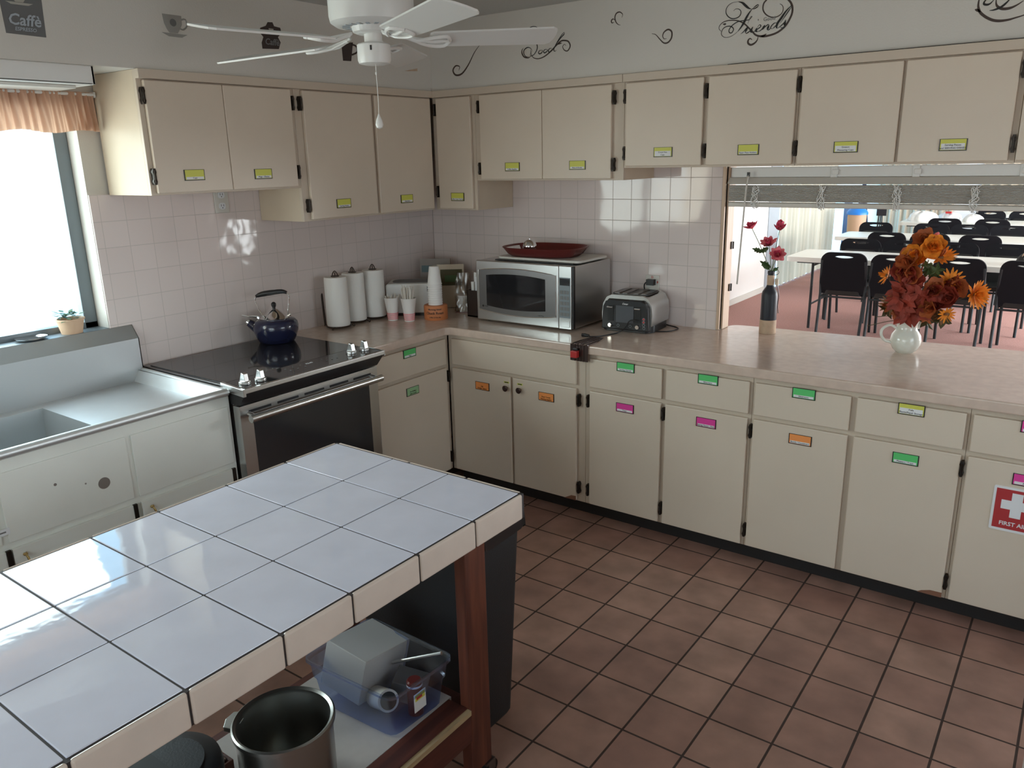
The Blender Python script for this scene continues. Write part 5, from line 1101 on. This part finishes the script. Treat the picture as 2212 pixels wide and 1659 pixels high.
# tables
TBL = None
def table(x, y, label, rz=0., L=2.44, w=.75):
    global TBL
    if TBL is None:
        t = thing('folding_table', label, 'table', (x, y, 0), rz, 'white folding tables in rows')
        b = local(t); b.mat('tabletop'); b.add_mesh(plate([rrect(L, w, .05)], .048), Matrix.Translation((L / 2, w / 2, .716))); put(b, 'tabletop', t, bevel=.006)
        for xx in (.25, L - .06):
            b = local(t); b.mat('chairleg'); b.tube([(xx, .10, 0), (xx, .10, .69)], .014, 8); b.tube([(xx, w - .10, 0), (xx, w - .10, .69)], .014, 8); b.tube([(xx, .10, .25), (xx, w - .10, .25)], .010, 8); b.tube([(xx, .10, .65), (xx, w - .10, .65)], .010, 8); put(b, 'leg', t, smooth=True)
        b = local(t); b.mat('chairleg'); b.box(.1, L - .1, .06, .075, .675, .692); b.box(.1, L - .1, w - .075, w - .06, .675, .692); put(b, 'side_rail', t)
        TBL = t; return t
    t = copy_tree(TBL, None, (x, y, 0), rz); t['label'] = label; return t
table(.80, 4.50, 'white folding table nearest the serving opening')
table(.68, 6.75, 'white folding table in the second row from the serving opening')
table(.95, 9.25, 'white folding table in the third row, heaped with bags at its left end')
table(1.9, 11.2, 'white folding table in the farthest row, only a strip in view')
# chairs
def chair_proto():
    t = thing('folding_chair', '', 'chair', (0, 0, 0), 0, 'black stacking chairs at the dining tables')
    # backrest: rounded plate with a hand slot, tilted back (back of chair towards -y)
    outer = rrect(.42, .41, .085, 7, 0, .0); bot = [(x, y if y > -.1 else -.2) for x, y in outer]
    slot = [(x, y) for x, y in [(.085 * math.cos(a * PI / 12),   .168 - (.018 * math.sin(a * PI / 12))) for a in range(13)]]
    slot = slot + [(-.05, .1755), (0, .178), (.05, .1755)]
    me = plate([bot, slot], .022); T = Matrix.Translation((0, -.215, .635)) @ Matrix.Rotation(math.radians(90 + 8), 4, 'X')
    b = local(t); b.mat('chairblack'); b.add_mesh(me, T); put(b, 'backrest', t, bevel=.004)
    # front cushion of the back
    b = local(t); b.mat('chairpad'); me2 = plate([rrect(.38, .27, .08, 6, 0, -.045)], .02); b.add_mesh(me2, T @ Matrix.Translation((0, 0, -.020))); put(b, 'back_cushion', t, bevel=.008)
    b = local(t); b.mat('chairpad'); b.add_mesh(plate([rrect(.40, .41, .07)], .045), Matrix.Translation((0, .0, .445))); put(b, 'seat', t, bevel=.015)
    for sx_ in (-1, 1):
        b = local(t); b.mat('chairleg'); b.tube([(sx_ * .198, -.265, 0), (sx_ * .203, -.19, .43), (sx_ * .205, -.20, .55), (sx_ * .196, -.235, .76)], .0135, 10); put(b, 'leg', t, smooth=True)
        b = local(t); b.mat('chairleg'); b.tube([(sx_ * .195, .23, 0), (sx_ * .195, .18, .43)], .0135, 10); put(b, 'leg', t, smooth=True)
    b = local(t); b.mat('chairleg'); b.tube([(-.195, -.20, .405), (-.195, .185, .405), (.195, .185, .405), (.195, -.20, .405), (-.195, -.20, .405)], .010, 8); put(b, 'seat_frame', t, smooth=True)
    return t
CH = None
def chair(x, y, rz, label):
    global CH
    if CH is None: CH = chair_proto(); c_ = CH; c_.location = (x, y, 0); c_.rotation_euler = (0, 0, rz)
    else: c_ = copy_tree(CH, None, (x, y, 0), rz)
    c_['label'] = label
row1 = [(1.435, 'black chair backing the kitchen at the nearest table, leftmost in view'), (1.885, 'black chair backing the kitchen at the nearest table, left of the bouquet'), (2.415, 'black chair backing the kitchen, mostly hidden behind the bouquet'), (2.935, 'black chair backing the kitchen at the nearest table, rightmost in view')]
for x, l in row1: chair(x, 4.45, random.uniform(-.03, .03), l)
for x, l in ((1.27, 'black chair facing the kitchen across the nearest table, leftmost'), (1.70, 'black chair facing the kitchen across the nearest table, left of the bouquet top'), (2.20, 'black chair facing the kitchen across the nearest table, right behind the bouquet top'), (2.66, 'black chair facing the kitchen across the nearest table, rightmost, beside the bag')): chair(x, 5.34, PI + random.uniform(-.04, .04), l)
for x, l in ((1.36, 'black chair backing the kitchen at the second table, leftmost'), (1.81, 'black chair backing the kitchen at the second table, behind the bouquet top'), (2.31, 'black chair backing the kitchen at the second table, rightmost in view')): chair(x, 6.68, random.uniform(-.03, .03), l)
for x, l in ((.93, 'black chair facing the kitchen across the second table, alone at its left end'), (1.60, 'black chair facing the kitchen across the second table, in front of the bag table'), (2.04, 'black chair facing the kitchen across the second table, middle of the three at right'), (2.48, 'black chair facing the kitchen across the second table, farthest right')): chair(x, 7.62, PI + random.uniform(-.04, .04), l)
for x, l in ((1.62, 'black chair backing the kitchen at the bag-laden third table, left one'), (2.19, 'black chair backing the kitchen at the third table, right one')): chair(x, 9.05, random.uniform(-.03, .03), l)
for x, l in ((1.98, 'black chair at the far edge of the dining room, under the blind, left one'), (2.44, 'black chair at the far edge of the dining room, under the blind, right one')): chair(x, 10.35, PI, l)
# things on the tables
def lump(x, y, z, sx_, sy_, sz_, m, name, label, cat, seed):
    random.seed(seed); b = B().mat(m); ph = [random.uniform(0, 6) for _ in range(6)]
    def f(u, v):
        a = 2 * PI * u; e_ = PI / 2 * v; r = 1 + .14 * math.sin(3 * a + ph[0]) + .10 * math.sin(7 * a + ph[1] + 3 * v) + .06 * math.sin(13 * a + ph[2])
        return (x + sx_ * r * math.cos(a) * math.cos(e_) ** .6, y + sy_ * r * math.sin(a) * math.cos(e_) ** .6, z + sz_ * math.sin(e_) * (1 + .12 * math.sin(5 * a + ph[3])))
    b.grid(f, 36, 8); tag(b.done(name, smooth=True, autos=False), label, cat)
lump(1.20, 9.55, .741, .19, .14, .13, 'paper', 'cloth_bundle', 'large off-white cloth bundle at the left end of the third table', 'bundle', 1)
lump(1.55, 9.70, .741, .15, .11, .11, 'card', 'folded_linen', 'pale blue-white folded linen pile on the third table', 'linen', 2)
lump(1.87, 9.60, .741, .13, .10, .10, 'paper', 'plastic_bag', 'white crumpled plastic bag on the third table, rightmost of the heap', 'bag', 3)
b = B().mat('red').box(1.50, 1.58, 9.60, 9.64, .85, .88); tag(b.done('red_packet', bevel=.004), 'small red packet on top of the folded linen pile', 'packet')
# bag on the first table, right edge
t = thing('handbag', 'black bag with white straps on the nearest dining table, right edge of the photo', 'bag', (2.93, 4.78, .741))
lumpb = B().mat('ink'); random.seed(4)
def fbag(u, v):
    a = 2 * PI * u; e_ = PI / 2 * v; r = 1 + .08 * math.sin(4 * a) + .05 * math.sin(9 * a); return (2.93 + .14 * r * math.cos(a) * math.cos(e_) ** .5, 4.78 + .10 * r * math.sin(a) * math.cos(e_) ** .5, .741 + .11 * math.sin(e_))
lumpb.grid(fbag, 30, 8); lumpb.done('bag_body', t, smooth=True, autos=False)
b = B().mat('burlap'); b.tube([(2.80, 4.72, .745), (2.86, 4.74, .86)], .008, 8); b.mat('card')
for k in range(5): b.tube(smooth_line([(2.86 + .02 * k, 4.70, .80), (2.87 + .02 * k, 4.70, .90 + .01 * (k % 2)), (2.90 + .02 * k, 4.72, .82)], 3), .007, 6)
b.done('strap', t)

^^^^

» Given exercise
Among the lines of the material, find those that hold the word "from" and copy them.

» Reply to the task
The Blender Python script for this scene continues. Write part 5, from line 1101 on. This part finishes the script. Treat the picture as 2212 pixels wide and 1659 pixels high.
table(.68, 6.75, 'white folding table in the second row from the serving opening')